On the other hand, if the baby is crying in the middle of the night, should the parent start crying too, and in a much louder voice so as to drown out the baby’s annoying noise?  Does any sane parent think like this: How dare she wake me up when I want to sleep?  She is jealous of my comfort, isn’t she?  I am going to teach her a lesson about who can scream the loudest!

Wouldn’t that be the most irrational thing to do?  Wouldn’t that cause many new problems and not solve the original one?  As a parent, you are surely many times stronger than the baby, and so, obviously, you can yell and scream much louder.  But no amount of “shock-and-awe” screaming at the baby is going to scare her into silence . . . as long as her needs are not met.  Yet, some of the “smartest” people in the world do think that that is precisely the right answer.  They seem to believe, judging by their actions, that if there is a fire you should deal with it by pouring gasoline over the flames.  If there are rockets being fired from Gaza, you should bomb the hell out of them until they learn to behave.  If there is unending violence in Afghanistan, you should send in more troops with new and more sophisticated weapons.  If the Iranians are building a nuclear bomb, you should threaten them with your own bombs and starve them by economic sanctions!

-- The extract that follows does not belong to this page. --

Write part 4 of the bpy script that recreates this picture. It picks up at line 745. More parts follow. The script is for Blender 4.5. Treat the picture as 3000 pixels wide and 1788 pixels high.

Just as a wet diaper or an empty stomach does not respond to the parent’s screaming, in the same way the term “military solution” happens to be an oxymoron.

2 Comments

  1. you can add Kashmir to the list of places where “military solutions” will not work – maybe I’m being optimistic but the international community seems to be realizing that

    1. Thank you, Shubh, for drawing attention to Kashmir. In the US, Kashmir doesn’t even make it into the evening news, apparently because it is not “our” problem and because the culprit in this case, the Indian government, happens to be an ally (whatever that means).